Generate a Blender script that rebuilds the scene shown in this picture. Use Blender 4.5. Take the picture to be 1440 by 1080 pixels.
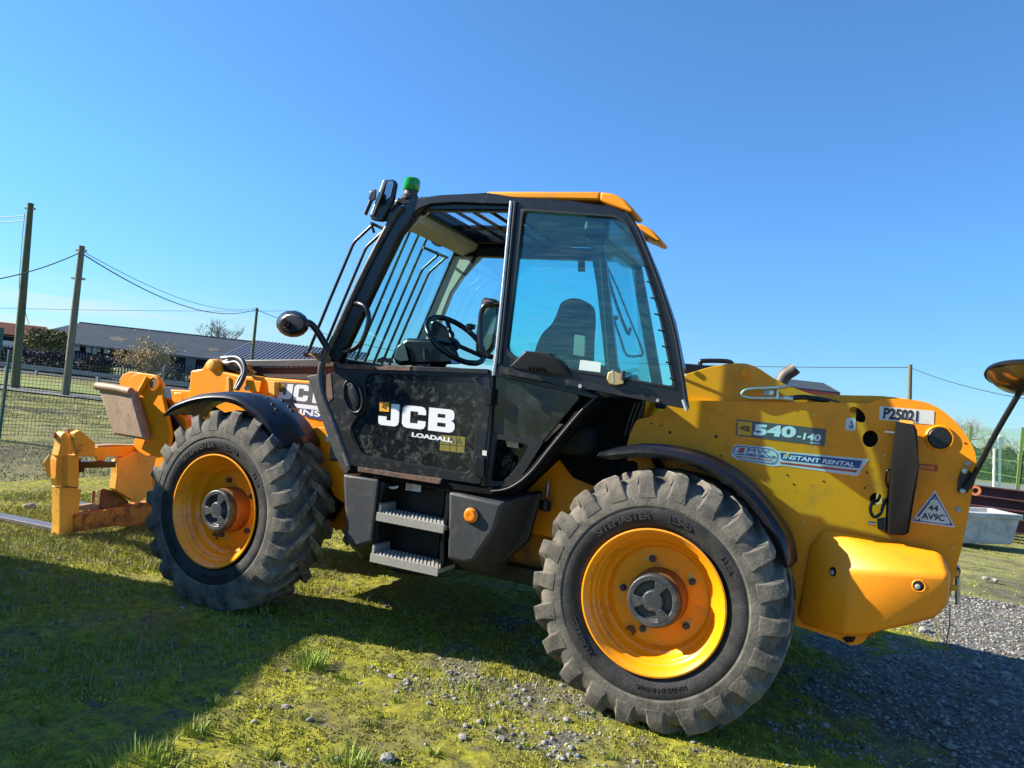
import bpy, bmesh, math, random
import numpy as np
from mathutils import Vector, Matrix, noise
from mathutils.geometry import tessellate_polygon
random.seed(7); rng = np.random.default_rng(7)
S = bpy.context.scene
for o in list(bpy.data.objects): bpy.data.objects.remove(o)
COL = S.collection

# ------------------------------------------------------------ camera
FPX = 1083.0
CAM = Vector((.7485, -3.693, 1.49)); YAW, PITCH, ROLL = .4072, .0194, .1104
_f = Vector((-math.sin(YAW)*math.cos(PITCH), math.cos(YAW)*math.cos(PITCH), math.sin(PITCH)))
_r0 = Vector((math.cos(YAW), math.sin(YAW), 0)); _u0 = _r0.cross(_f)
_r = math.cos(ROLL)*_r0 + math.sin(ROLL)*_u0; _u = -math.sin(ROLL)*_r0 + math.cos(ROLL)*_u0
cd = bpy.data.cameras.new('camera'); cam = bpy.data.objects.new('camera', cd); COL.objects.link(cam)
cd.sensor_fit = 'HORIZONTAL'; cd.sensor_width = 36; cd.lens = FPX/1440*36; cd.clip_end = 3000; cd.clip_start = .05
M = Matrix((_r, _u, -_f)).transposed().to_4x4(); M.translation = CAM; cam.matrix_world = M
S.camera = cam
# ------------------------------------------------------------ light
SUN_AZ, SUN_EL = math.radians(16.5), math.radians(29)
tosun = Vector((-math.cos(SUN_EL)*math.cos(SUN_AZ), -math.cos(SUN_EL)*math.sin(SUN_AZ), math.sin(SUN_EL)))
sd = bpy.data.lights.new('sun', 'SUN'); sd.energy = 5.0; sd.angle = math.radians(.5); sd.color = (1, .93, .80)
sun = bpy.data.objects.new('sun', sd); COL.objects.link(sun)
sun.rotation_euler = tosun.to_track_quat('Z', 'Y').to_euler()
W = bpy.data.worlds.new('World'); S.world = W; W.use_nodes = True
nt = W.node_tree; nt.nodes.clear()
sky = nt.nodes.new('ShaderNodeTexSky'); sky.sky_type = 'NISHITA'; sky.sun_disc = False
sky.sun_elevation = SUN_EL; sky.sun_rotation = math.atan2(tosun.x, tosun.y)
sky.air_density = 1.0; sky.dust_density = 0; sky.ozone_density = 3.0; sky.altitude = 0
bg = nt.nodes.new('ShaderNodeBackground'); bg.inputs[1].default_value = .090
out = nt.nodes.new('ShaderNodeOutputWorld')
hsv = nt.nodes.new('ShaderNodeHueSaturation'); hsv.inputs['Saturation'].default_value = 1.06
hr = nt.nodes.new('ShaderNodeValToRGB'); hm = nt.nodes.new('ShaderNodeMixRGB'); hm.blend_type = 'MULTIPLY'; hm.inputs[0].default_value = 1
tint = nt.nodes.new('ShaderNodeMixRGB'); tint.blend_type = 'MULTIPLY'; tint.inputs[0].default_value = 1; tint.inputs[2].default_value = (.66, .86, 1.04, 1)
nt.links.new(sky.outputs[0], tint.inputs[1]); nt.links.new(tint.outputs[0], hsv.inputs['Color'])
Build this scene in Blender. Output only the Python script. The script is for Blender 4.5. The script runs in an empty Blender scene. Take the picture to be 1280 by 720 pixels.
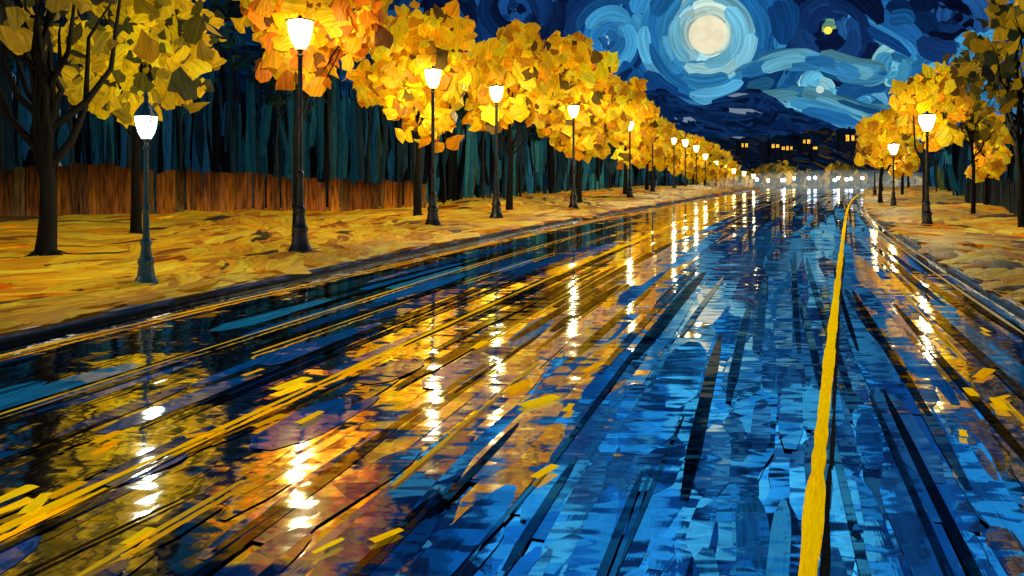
# # # #
--- What the task requires ---
The lines from the top of the data above through the one holding "COL = S.collection" are to be repeated exactly, and only those, with no pictures.

--- Answer for the task ---
Generate a Blender script that rebuilds the scene shown in this picture. Use Blender 4.5. Take the picture to be 1440 by 1080 pixels.
import bpy, bmesh, math, random
import numpy as np
from mathutils import Vector, Matrix, noise
from mathutils.geometry import tessellate_polygon
random.seed(7); rng = np.random.default_rng(7)
S = bpy.context.scene
for o in list(bpy.data.objects): bpy.data.objects.remove(o)
COL = S.collection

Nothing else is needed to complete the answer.